(Raw records)
┄┄┄┄┄┄
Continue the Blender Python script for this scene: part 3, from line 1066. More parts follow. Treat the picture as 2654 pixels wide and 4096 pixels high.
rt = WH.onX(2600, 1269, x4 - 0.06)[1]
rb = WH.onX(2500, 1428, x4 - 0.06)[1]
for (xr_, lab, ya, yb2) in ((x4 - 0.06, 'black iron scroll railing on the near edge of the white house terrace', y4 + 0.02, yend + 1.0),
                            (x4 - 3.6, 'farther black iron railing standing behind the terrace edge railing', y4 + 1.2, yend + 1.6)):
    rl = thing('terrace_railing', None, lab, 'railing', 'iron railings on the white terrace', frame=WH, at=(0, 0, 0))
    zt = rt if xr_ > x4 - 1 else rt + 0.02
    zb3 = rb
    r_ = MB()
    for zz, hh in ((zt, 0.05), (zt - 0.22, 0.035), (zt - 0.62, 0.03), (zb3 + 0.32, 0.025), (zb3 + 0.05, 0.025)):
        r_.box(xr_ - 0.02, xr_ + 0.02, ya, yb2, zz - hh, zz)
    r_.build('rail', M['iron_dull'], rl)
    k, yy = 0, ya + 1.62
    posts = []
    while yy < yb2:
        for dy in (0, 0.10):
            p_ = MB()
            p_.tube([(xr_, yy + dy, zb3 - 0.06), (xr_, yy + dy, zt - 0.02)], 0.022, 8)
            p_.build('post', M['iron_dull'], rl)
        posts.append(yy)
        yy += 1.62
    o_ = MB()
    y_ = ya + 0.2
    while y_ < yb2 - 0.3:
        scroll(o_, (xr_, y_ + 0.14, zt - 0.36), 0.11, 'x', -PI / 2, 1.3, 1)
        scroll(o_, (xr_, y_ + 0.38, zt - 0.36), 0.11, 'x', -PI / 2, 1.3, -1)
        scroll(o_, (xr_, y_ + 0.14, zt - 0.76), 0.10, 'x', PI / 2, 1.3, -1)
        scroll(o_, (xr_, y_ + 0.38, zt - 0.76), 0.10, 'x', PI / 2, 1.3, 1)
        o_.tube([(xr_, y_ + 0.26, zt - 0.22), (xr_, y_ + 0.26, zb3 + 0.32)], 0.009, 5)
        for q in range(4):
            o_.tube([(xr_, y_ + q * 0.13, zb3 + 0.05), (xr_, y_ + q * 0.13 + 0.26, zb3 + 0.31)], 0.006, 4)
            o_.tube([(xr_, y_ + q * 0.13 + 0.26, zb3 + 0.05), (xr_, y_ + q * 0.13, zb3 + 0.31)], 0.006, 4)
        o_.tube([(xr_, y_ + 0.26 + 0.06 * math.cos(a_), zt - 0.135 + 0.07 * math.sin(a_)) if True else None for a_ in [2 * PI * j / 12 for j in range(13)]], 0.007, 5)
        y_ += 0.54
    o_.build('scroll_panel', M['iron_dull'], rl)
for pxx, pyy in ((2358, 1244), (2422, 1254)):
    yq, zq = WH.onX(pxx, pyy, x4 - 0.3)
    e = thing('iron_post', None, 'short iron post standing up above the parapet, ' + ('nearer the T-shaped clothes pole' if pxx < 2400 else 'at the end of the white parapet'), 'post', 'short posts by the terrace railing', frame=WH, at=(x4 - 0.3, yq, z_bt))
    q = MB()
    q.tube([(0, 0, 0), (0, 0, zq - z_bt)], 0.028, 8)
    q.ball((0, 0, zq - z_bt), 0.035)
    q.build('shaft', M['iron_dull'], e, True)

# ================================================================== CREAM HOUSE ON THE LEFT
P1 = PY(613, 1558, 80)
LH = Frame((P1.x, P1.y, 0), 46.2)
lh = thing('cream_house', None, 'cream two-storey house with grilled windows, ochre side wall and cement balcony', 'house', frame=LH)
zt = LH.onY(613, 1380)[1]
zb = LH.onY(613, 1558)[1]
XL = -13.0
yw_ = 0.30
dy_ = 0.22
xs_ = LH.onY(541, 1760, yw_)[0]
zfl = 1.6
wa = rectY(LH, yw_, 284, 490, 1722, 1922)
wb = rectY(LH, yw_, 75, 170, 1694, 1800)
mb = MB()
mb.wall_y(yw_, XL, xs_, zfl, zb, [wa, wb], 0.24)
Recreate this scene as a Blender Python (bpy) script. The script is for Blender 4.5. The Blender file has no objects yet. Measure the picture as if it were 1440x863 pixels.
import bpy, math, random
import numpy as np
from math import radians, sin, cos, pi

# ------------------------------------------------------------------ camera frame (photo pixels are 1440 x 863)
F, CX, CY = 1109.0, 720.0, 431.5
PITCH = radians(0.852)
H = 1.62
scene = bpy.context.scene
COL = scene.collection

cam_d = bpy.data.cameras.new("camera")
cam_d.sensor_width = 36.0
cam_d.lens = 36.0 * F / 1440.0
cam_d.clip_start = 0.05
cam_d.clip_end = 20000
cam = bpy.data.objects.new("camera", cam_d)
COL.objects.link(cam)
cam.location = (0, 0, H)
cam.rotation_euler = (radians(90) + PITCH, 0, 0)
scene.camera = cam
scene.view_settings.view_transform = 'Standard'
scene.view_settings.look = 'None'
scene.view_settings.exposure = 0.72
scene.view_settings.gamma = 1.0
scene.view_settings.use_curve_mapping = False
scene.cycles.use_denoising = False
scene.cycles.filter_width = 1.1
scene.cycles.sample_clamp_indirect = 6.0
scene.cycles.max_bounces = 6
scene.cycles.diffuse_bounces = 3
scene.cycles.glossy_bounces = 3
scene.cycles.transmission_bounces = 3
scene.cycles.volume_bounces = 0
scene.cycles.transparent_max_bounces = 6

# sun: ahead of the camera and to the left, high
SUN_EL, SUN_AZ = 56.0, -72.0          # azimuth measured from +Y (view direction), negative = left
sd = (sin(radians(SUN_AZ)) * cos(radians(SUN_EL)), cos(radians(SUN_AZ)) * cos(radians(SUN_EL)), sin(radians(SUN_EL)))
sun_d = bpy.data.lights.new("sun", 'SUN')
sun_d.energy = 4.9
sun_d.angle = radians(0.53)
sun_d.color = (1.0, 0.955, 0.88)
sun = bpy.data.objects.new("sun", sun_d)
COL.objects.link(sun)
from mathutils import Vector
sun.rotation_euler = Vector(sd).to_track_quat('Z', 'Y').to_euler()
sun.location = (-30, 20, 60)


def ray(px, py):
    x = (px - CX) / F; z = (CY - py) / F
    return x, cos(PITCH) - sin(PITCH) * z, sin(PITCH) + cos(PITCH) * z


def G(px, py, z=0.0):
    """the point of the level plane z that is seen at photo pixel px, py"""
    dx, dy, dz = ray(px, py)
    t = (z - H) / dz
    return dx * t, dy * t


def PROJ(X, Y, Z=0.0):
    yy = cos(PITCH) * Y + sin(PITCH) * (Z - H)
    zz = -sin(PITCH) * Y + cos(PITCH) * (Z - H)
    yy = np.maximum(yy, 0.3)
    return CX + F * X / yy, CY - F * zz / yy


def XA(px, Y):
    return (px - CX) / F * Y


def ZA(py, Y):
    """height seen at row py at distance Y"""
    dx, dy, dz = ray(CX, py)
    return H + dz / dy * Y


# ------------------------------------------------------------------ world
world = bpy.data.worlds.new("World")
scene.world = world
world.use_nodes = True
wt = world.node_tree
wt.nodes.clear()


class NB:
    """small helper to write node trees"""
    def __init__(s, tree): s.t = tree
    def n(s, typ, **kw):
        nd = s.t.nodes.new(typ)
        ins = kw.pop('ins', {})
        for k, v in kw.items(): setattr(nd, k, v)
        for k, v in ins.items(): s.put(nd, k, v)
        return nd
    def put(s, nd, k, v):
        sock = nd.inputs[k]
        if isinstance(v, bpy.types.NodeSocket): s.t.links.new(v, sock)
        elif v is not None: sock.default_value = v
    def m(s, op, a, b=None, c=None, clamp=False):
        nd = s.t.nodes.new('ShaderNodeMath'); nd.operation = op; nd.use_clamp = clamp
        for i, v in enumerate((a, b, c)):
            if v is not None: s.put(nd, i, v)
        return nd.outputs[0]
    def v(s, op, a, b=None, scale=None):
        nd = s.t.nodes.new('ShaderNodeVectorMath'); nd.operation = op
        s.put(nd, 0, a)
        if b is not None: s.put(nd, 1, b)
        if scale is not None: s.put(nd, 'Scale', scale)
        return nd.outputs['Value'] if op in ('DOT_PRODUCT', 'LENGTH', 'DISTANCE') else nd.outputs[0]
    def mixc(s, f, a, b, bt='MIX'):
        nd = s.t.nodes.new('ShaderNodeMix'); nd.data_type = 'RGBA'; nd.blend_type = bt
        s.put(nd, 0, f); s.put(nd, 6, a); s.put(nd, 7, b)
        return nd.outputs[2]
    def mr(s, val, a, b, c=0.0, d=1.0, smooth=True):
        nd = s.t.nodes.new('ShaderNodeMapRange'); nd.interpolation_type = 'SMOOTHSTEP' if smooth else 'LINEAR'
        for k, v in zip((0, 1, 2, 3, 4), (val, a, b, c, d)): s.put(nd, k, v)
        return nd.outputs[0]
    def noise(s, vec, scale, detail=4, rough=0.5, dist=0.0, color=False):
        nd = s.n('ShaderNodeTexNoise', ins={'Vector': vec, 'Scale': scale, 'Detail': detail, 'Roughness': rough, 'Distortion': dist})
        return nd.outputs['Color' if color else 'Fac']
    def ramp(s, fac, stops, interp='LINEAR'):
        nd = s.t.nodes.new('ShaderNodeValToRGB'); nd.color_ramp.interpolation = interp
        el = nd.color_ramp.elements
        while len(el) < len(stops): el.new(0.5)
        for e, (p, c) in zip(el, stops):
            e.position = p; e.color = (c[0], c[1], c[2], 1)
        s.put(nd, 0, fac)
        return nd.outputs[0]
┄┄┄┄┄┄
# DIRECTIVE
List the lines that contain the word "pixels".

# EXERCISE OUTPUT
Continue the Blender Python script for this scene: part 3, from line 1066. More parts follow. Treat the picture as 2654 pixels wide and 4096 pixels high.
Recreate this scene as a Blender Python (bpy) script. The script is for Blender 4.5. The Blender file has no objects yet. Measure the picture as if it were 1440x863 pixels.
# ------------------------------------------------------------------ camera frame (photo pixels are 1440 x 863)